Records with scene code
◇ ◇ ◇ ◇ ◇ ◇ ◇
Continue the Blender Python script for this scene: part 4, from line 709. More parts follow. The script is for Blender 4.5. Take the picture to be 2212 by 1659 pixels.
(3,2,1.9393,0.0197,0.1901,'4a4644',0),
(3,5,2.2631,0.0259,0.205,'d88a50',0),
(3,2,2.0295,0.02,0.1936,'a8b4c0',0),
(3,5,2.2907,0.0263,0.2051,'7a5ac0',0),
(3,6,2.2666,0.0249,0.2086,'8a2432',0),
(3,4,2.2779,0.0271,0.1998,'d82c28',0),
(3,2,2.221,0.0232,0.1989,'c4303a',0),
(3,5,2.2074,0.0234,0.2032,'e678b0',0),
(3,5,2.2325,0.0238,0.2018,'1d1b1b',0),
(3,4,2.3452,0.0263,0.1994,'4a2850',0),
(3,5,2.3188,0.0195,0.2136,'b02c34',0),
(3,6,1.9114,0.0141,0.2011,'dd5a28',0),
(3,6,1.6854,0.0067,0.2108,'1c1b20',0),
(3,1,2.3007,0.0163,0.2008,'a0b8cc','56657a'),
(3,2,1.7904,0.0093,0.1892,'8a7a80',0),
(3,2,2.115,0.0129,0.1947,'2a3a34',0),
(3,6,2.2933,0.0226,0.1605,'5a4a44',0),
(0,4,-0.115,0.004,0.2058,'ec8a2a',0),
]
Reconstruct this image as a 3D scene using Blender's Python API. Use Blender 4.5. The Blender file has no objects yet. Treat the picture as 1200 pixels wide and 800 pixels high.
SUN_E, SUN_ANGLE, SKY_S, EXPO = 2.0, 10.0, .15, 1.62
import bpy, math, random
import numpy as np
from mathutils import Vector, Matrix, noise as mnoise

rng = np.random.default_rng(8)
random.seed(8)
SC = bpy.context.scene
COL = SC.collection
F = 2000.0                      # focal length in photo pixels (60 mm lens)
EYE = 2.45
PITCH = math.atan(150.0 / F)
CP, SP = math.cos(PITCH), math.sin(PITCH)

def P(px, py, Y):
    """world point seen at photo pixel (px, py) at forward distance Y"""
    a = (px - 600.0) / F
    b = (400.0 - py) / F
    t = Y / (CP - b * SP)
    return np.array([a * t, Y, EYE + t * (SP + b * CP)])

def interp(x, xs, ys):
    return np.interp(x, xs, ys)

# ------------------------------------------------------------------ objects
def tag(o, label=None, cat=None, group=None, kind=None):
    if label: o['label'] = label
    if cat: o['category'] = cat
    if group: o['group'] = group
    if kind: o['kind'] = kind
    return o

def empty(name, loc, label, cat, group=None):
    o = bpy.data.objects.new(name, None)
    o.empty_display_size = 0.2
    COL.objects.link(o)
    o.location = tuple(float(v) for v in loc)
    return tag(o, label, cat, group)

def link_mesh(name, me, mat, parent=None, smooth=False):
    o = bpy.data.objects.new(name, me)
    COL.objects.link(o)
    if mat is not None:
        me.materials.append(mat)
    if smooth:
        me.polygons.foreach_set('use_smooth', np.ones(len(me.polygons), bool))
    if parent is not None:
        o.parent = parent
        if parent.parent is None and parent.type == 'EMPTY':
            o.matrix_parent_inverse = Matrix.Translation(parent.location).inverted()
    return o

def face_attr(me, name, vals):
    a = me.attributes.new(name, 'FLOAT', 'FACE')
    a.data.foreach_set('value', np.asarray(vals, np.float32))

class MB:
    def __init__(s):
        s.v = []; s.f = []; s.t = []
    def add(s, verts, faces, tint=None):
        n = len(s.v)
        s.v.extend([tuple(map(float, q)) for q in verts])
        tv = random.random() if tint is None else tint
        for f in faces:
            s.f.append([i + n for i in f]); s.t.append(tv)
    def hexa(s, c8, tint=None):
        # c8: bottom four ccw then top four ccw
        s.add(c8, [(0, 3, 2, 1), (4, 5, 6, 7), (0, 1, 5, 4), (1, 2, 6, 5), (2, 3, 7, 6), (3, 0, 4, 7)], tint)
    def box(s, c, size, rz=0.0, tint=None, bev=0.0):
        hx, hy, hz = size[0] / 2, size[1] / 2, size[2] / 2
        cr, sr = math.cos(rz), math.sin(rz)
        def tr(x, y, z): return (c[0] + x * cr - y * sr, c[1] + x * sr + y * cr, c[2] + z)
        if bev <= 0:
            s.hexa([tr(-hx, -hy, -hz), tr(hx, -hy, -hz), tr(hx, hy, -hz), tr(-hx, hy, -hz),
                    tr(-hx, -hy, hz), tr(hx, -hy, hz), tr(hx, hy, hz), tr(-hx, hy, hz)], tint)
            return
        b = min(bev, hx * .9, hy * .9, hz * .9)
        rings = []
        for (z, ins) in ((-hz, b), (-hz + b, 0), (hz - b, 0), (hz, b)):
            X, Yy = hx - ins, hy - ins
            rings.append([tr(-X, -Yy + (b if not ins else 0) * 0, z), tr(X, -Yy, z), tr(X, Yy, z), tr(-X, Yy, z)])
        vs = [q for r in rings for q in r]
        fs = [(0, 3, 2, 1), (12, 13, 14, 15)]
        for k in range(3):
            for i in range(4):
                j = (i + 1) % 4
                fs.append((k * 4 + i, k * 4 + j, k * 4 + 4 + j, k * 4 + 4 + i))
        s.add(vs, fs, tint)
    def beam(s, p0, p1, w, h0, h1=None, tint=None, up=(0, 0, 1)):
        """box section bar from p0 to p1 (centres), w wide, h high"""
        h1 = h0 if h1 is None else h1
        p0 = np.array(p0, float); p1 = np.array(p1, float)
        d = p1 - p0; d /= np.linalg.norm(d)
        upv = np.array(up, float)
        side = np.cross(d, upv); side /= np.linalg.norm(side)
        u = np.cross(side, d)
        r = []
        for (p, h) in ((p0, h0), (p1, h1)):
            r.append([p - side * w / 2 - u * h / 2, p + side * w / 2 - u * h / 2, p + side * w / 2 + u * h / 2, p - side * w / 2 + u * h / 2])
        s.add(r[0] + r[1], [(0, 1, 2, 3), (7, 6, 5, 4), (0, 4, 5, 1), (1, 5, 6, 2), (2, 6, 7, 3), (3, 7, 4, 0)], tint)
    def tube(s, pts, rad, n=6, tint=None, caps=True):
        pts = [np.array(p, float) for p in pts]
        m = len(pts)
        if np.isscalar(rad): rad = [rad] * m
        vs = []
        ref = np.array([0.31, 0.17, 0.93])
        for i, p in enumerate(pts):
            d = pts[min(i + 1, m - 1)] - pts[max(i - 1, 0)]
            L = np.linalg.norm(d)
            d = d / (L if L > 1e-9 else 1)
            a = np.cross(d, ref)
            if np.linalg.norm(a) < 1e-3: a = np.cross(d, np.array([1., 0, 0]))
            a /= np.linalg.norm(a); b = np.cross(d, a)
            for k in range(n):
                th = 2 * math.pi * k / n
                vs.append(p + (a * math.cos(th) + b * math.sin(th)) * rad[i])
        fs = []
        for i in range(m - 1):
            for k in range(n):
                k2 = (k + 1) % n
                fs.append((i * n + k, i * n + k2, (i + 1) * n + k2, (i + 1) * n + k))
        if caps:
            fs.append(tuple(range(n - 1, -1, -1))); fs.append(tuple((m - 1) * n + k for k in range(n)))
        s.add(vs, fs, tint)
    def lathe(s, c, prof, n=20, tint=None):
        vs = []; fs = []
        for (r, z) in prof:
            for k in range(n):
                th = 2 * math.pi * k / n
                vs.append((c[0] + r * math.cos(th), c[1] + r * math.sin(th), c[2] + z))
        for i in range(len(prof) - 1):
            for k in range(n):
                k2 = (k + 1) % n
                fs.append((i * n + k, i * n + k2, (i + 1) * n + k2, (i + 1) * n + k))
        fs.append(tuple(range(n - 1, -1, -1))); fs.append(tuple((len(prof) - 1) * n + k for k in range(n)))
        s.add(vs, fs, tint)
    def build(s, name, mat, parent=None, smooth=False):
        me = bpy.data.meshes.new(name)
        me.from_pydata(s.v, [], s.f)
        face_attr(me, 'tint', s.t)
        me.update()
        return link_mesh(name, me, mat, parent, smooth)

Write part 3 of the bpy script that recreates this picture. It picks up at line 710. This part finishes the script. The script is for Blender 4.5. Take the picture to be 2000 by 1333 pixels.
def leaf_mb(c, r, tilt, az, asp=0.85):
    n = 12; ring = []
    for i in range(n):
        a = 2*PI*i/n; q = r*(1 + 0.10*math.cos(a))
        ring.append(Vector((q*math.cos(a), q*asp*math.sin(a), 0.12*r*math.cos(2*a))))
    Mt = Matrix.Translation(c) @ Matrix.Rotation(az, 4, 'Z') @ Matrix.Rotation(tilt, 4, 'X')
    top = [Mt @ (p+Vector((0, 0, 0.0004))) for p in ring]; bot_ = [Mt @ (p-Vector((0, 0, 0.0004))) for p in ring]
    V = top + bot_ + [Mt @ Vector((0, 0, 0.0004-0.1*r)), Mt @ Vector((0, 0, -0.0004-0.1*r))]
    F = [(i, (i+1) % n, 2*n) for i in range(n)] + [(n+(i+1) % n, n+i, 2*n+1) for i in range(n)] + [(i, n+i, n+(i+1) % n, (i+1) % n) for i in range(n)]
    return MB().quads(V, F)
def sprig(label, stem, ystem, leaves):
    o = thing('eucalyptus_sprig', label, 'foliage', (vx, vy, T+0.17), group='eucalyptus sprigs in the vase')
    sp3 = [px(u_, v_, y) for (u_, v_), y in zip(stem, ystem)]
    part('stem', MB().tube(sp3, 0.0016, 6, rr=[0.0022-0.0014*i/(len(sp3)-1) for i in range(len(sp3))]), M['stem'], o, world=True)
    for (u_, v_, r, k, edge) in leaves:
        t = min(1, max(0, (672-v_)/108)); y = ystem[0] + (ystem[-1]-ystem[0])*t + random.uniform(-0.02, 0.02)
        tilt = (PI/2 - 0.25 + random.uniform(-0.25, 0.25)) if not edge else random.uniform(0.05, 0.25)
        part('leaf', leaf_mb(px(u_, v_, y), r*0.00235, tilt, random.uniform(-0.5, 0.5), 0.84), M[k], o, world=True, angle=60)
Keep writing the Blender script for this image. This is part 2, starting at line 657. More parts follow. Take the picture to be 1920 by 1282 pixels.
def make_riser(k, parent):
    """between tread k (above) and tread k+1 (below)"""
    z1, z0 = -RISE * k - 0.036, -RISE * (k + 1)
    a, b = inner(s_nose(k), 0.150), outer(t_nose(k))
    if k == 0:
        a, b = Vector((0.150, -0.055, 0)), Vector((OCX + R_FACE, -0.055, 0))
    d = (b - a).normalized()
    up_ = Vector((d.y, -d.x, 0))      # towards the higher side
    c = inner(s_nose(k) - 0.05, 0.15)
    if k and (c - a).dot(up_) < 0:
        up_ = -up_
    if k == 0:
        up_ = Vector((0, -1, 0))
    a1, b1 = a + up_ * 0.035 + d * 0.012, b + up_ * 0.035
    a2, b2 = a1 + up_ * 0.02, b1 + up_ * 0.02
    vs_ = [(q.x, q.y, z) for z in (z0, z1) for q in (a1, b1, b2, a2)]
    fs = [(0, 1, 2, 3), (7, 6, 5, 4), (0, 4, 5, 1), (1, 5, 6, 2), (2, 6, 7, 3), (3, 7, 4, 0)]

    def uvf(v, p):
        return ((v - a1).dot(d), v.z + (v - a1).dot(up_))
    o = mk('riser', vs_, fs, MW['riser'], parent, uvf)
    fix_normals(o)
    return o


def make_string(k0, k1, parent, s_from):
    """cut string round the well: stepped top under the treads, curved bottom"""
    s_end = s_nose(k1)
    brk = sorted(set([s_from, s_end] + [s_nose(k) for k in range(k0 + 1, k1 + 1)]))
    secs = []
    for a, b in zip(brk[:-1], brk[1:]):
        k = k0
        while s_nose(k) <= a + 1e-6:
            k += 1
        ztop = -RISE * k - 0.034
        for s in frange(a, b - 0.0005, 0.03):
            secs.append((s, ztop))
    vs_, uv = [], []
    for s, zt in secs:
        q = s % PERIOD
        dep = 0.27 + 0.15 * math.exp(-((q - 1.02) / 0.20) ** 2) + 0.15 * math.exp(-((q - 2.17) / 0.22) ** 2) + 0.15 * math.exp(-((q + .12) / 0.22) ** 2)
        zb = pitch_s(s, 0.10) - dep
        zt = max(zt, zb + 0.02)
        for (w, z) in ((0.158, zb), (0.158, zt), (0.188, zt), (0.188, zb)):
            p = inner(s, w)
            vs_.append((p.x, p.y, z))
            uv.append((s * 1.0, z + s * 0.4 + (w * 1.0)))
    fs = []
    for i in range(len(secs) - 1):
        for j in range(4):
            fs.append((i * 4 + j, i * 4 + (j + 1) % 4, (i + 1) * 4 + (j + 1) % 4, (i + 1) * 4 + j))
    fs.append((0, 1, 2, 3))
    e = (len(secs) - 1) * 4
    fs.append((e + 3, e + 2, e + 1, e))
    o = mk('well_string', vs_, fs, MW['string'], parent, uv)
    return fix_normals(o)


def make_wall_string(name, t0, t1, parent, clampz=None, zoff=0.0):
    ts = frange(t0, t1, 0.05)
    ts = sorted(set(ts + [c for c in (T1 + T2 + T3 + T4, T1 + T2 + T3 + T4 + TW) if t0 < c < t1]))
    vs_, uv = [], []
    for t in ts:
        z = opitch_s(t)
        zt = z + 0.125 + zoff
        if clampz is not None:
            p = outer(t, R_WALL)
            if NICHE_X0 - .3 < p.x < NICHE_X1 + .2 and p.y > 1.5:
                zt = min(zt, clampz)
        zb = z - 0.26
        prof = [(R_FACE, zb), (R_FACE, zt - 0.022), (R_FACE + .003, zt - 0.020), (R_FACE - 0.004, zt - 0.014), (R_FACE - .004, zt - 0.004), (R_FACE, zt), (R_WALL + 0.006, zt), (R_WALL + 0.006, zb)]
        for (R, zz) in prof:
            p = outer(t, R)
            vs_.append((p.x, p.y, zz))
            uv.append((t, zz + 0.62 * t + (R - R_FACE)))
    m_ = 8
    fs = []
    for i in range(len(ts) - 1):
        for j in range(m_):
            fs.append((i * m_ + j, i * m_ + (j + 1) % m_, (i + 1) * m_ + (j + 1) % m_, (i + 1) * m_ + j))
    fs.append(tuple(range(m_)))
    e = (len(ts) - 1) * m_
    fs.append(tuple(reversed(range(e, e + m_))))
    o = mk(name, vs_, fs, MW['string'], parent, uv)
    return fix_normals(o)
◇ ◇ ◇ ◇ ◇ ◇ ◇
__What you have to do__: Give back exactly the stretch that opens on the line with "Reconstruct this image" and closes on the line with "from mathutils import".

__Complete response__:
Reconstruct this image as a 3D scene using Blender's Python API. Use Blender 4.5. The Blender file has no objects yet. Treat the picture as 1200 pixels wide and 800 pixels high.
SUN_E, SUN_ANGLE, SKY_S, EXPO = 2.0, 10.0, .15, 1.62
import bpy, math, random
import numpy as np
from mathutils import Vector, Matrix, noise as mnoise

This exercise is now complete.